What kind of person goes to a protest? The disgruntled and the discontent? The angry and malicious? The down-trodden and oppressed? It was the everyday person you meet in school, the other person you saw today, the people who have read the nonsense and bothered to think for a while, ‘there is something not quite right here’. It is the Malaysian who have listened and thought and decided that his or her mere attendance is enough to support a cause every other rational person has kept in his or her heart. There were no talks of ‘burn this’, ‘overthrow that’, ‘death to the infidels’ or ‘let’s destroy the government’. There were conversations of ‘where are you from in Malaysia, do you know so-and-so, my aunt lives there in Malaysia, I used to live there, the food there is good.’ ‘Something isn’t right and we know you’re messing things up’. They were disgruntled. There was discontent. There didn’t seem to be a murderous desire to set fire to everything or throw rocks. There was solidarity in nationality, in food, and in the feeling that there has been injustice and those who were supposed to dispense said justice were not doing their jobs.

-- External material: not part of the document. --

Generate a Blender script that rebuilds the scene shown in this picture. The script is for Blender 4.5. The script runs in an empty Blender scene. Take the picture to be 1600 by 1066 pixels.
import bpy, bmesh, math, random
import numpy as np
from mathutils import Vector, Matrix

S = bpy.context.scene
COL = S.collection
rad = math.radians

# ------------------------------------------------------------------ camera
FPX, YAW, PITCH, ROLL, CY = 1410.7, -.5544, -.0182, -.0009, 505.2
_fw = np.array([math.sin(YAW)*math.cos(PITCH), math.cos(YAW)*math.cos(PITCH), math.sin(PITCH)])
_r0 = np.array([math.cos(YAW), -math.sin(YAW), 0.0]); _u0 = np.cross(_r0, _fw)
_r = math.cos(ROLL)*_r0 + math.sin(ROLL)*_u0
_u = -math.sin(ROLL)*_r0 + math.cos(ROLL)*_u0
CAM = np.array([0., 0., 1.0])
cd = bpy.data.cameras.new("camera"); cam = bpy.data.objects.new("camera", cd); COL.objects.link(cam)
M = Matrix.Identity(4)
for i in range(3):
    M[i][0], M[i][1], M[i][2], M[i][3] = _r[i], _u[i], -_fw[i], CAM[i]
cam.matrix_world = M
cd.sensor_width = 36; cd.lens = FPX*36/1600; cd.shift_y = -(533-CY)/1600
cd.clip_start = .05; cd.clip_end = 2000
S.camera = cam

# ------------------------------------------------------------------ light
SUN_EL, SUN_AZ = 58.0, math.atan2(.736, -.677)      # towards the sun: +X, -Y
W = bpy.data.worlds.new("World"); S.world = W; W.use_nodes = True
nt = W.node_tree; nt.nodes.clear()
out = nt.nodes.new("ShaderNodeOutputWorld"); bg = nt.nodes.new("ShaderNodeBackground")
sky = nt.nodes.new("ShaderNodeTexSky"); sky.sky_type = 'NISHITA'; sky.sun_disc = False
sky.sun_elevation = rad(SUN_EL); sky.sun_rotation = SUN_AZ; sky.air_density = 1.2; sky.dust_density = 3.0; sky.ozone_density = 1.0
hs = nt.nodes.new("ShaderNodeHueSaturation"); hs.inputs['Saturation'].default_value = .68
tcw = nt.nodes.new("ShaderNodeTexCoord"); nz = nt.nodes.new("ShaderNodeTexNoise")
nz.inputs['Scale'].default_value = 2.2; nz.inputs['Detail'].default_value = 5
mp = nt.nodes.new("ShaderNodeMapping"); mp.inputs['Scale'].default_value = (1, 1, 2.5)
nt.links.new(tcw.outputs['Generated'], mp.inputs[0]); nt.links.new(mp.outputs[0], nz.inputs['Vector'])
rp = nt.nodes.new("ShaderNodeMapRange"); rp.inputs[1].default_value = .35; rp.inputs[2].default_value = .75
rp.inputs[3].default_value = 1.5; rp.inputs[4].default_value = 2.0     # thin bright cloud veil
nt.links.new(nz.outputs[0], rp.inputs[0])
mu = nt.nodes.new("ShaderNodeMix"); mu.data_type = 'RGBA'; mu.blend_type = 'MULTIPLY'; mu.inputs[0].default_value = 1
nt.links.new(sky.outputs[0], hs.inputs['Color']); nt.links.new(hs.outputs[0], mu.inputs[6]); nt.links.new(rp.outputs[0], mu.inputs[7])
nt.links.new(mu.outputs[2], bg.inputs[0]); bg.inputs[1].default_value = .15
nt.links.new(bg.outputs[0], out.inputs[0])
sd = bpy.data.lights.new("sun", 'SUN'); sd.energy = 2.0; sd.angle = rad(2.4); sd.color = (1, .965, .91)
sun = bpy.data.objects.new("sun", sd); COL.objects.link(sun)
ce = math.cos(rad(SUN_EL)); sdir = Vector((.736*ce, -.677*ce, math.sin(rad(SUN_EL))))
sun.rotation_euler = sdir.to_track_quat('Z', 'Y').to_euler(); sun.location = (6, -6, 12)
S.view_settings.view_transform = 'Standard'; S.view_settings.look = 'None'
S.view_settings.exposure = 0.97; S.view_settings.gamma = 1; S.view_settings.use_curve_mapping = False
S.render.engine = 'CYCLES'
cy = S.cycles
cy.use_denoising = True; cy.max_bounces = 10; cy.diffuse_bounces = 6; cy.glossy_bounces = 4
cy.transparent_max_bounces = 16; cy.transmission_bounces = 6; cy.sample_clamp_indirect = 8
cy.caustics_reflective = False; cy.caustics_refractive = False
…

The congregation reached its desired bulk, and off we went a-marching down the path of discontent. From Mount Doom we arrived at designated venue of protest. I don’t know if I could call it a protest. We waved banners and cars honked if they supported us. We had a banner for that and all. We cheer and waved and sang our national anthem. We love our country. We just don’t like the people who are doing a terrible job at running it.

We walked back. Some spoke. We dispersed. Each yellow going their separate ways with perhaps new friends, and with the satisfaction of being there. I scurried away into obscurity with the hopes that my anonimity is preserved. Being there among the ranks, to show support, to see for myself what goes on and who does what, is good enough for me. Will this bring any change? Some say no, some say of course, some think it doesn’t matter anymore. Some go away with the burning desire to do better, to pursue this course. Some come back with sagely advice and catharses. What did I bring back with me? Fear is real, and it does not make you a coward to be afraid. Curiosity is dangerous, and so is the desire to know of which we youths are known to heed and to embrace unprepared. You might not change something, but sowing the seeds, giving that initial shove, is always important. Malaysians love food no matter where they are. Yellow is a good colour to be spotted in.

I’m still terrified, but as of now, I’m glad I went.